Give the data below again, word for word.
++++++
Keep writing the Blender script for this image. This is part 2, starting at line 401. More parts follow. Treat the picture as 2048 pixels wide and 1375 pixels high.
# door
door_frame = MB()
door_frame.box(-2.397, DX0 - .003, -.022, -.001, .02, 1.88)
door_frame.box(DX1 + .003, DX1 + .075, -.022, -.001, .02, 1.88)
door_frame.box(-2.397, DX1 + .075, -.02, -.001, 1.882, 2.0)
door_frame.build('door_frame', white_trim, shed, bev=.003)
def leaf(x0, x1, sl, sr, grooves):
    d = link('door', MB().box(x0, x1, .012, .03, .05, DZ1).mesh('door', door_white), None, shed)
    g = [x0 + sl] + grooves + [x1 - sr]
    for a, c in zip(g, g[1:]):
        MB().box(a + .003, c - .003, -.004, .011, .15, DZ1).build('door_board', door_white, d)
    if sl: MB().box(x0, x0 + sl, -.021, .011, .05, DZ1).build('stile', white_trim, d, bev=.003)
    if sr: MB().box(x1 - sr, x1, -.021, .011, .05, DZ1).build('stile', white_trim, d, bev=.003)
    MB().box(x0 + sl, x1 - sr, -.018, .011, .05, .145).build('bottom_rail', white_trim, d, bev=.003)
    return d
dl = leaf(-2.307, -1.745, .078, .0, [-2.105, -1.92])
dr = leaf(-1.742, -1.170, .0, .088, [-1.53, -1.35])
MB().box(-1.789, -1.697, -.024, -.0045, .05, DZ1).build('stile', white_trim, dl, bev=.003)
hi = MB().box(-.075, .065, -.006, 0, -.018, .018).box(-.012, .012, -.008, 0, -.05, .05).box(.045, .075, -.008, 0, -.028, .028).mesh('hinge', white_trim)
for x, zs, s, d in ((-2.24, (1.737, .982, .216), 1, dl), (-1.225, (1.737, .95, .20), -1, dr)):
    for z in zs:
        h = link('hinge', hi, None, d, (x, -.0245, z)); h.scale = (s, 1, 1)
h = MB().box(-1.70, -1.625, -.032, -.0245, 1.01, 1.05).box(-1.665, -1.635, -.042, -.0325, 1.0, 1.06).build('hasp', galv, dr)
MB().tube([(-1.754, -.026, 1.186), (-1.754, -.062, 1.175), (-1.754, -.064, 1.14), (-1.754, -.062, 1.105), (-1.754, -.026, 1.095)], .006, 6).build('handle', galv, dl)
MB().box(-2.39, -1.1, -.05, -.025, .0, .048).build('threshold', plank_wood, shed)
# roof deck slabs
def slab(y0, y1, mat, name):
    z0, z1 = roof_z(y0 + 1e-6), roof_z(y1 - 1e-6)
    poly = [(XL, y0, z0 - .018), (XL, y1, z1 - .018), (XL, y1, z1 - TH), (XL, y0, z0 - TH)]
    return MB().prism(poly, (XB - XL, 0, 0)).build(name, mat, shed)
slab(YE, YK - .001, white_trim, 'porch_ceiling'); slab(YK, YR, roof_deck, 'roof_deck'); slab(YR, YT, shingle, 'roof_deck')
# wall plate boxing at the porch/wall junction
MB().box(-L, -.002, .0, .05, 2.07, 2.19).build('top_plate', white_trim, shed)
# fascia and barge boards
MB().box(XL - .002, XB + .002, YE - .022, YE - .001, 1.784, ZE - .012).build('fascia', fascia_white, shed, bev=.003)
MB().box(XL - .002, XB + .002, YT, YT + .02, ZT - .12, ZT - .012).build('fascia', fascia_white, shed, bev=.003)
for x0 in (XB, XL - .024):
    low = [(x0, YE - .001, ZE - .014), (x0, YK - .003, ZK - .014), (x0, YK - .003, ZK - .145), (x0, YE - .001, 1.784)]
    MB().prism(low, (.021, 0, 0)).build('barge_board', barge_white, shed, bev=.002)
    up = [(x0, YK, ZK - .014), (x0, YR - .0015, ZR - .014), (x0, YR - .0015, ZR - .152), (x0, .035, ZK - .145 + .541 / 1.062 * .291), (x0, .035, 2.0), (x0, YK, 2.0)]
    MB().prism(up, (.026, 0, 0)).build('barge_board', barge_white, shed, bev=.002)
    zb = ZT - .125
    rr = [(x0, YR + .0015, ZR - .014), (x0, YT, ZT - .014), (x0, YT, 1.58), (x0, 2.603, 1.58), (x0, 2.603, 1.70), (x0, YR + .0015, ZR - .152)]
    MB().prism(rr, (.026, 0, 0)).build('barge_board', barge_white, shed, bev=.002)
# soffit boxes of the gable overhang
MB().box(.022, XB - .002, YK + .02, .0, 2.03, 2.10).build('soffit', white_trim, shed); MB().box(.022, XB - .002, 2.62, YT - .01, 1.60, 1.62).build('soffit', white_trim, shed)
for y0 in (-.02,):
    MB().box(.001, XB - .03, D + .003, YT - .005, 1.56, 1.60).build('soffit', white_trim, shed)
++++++
» **CORRECT OUTPUT**:
Keep writing the Blender script for this image. This is part 2, starting at line 401. More parts follow. Treat the picture as 2048 pixels wide and 1375 pixels high.
# door
door_frame = MB()
door_frame.box(-2.397, DX0 - .003, -.022, -.001, .02, 1.88)
door_frame.box(DX1 + .003, DX1 + .075, -.022, -.001, .02, 1.88)
door_frame.box(-2.397, DX1 + .075, -.02, -.001, 1.882, 2.0)
door_frame.build('door_frame', white_trim, shed, bev=.003)
def leaf(x0, x1, sl, sr, grooves):
    d = link('door', MB().box(x0, x1, .012, .03, .05, DZ1).mesh('door', door_white), None, shed)
    g = [x0 + sl] + grooves + [x1 - sr]
    for a, c in zip(g, g[1:]):
        MB().box(a + .003, c - .003, -.004, .011, .15, DZ1).build('door_board', door_white, d)
    if sl: MB().box(x0, x0 + sl, -.021, .011, .05, DZ1).build('stile', white_trim, d, bev=.003)
    if sr: MB().box(x1 - sr, x1, -.021, .011, .05, DZ1).build('stile', white_trim, d, bev=.003)
    MB().box(x0 + sl, x1 - sr, -.018, .011, .05, .145).build('bottom_rail', white_trim, d, bev=.003)
    return d
dl = leaf(-2.307, -1.745, .078, .0, [-2.105, -1.92])
dr = leaf(-1.742, -1.170, .0, .088, [-1.53, -1.35])
MB().box(-1.789, -1.697, -.024, -.0045, .05, DZ1).build('stile', white_trim, dl, bev=.003)
hi = MB().box(-.075, .065, -.006, 0, -.018, .018).box(-.012, .012, -.008, 0, -.05, .05).box(.045, .075, -.008, 0, -.028, .028).mesh('hinge', white_trim)
for x, zs, s, d in ((-2.24, (1.737, .982, .216), 1, dl), (-1.225, (1.737, .95, .20), -1, dr)):
    for z in zs:
        h = link('hinge', hi, None, d, (x, -.0245, z)); h.scale = (s, 1, 1)
h = MB().box(-1.70, -1.625, -.032, -.0245, 1.01, 1.05).box(-1.665, -1.635, -.042, -.0325, 1.0, 1.06).build('hasp', galv, dr)
MB().tube([(-1.754, -.026, 1.186), (-1.754, -.062, 1.175), (-1.754, -.064, 1.14), (-1.754, -.062, 1.105), (-1.754, -.026, 1.095)], .006, 6).build('handle', galv, dl)
MB().box(-2.39, -1.1, -.05, -.025, .0, .048).build('threshold', plank_wood, shed)
# roof deck slabs
def slab(y0, y1, mat, name):
    z0, z1 = roof_z(y0 + 1e-6), roof_z(y1 - 1e-6)
    poly = [(XL, y0, z0 - .018), (XL, y1, z1 - .018), (XL, y1, z1 - TH), (XL, y0, z0 - TH)]
    return MB().prism(poly, (XB - XL, 0, 0)).build(name, mat, shed)
slab(YE, YK - .001, white_trim, 'porch_ceiling'); slab(YK, YR, roof_deck, 'roof_deck'); slab(YR, YT, shingle, 'roof_deck')
# wall plate boxing at the porch/wall junction
MB().box(-L, -.002, .0, .05, 2.07, 2.19).build('top_plate', white_trim, shed)
# fascia and barge boards
MB().box(XL - .002, XB + .002, YE - .022, YE - .001, 1.784, ZE - .012).build('fascia', fascia_white, shed, bev=.003)
MB().box(XL - .002, XB + .002, YT, YT + .02, ZT - .12, ZT - .012).build('fascia', fascia_white, shed, bev=.003)
for x0 in (XB, XL - .024):
    low = [(x0, YE - .001, ZE - .014), (x0, YK - .003, ZK - .014), (x0, YK - .003, ZK - .145), (x0, YE - .001, 1.784)]
    MB().prism(low, (.021, 0, 0)).build('barge_board', barge_white, shed, bev=.002)
    up = [(x0, YK, ZK - .014), (x0, YR - .0015, ZR - .014), (x0, YR - .0015, ZR - .152), (x0, .035, ZK - .145 + .541 / 1.062 * .291), (x0, .035, 2.0), (x0, YK, 2.0)]
    MB().prism(up, (.026, 0, 0)).build('barge_board', barge_white, shed, bev=.002)
    zb = ZT - .125
    rr = [(x0, YR + .0015, ZR - .014), (x0, YT, ZT - .014), (x0, YT, 1.58), (x0, 2.603, 1.58), (x0, 2.603, 1.70), (x0, YR + .0015, ZR - .152)]
    MB().prism(rr, (.026, 0, 0)).build('barge_board', barge_white, shed, bev=.002)
# soffit boxes of the gable overhang
MB().box(.022, XB - .002, YK + .02, .0, 2.03, 2.10).build('soffit', white_trim, shed); MB().box(.022, XB - .002, 2.62, YT - .01, 1.60, 1.62).build('soffit', white_trim, shed)
for y0 in (-.02,):
    MB().box(.001, XB - .03, D + .003, YT - .005, 1.56, 1.60).build('soffit', white_trim, shed)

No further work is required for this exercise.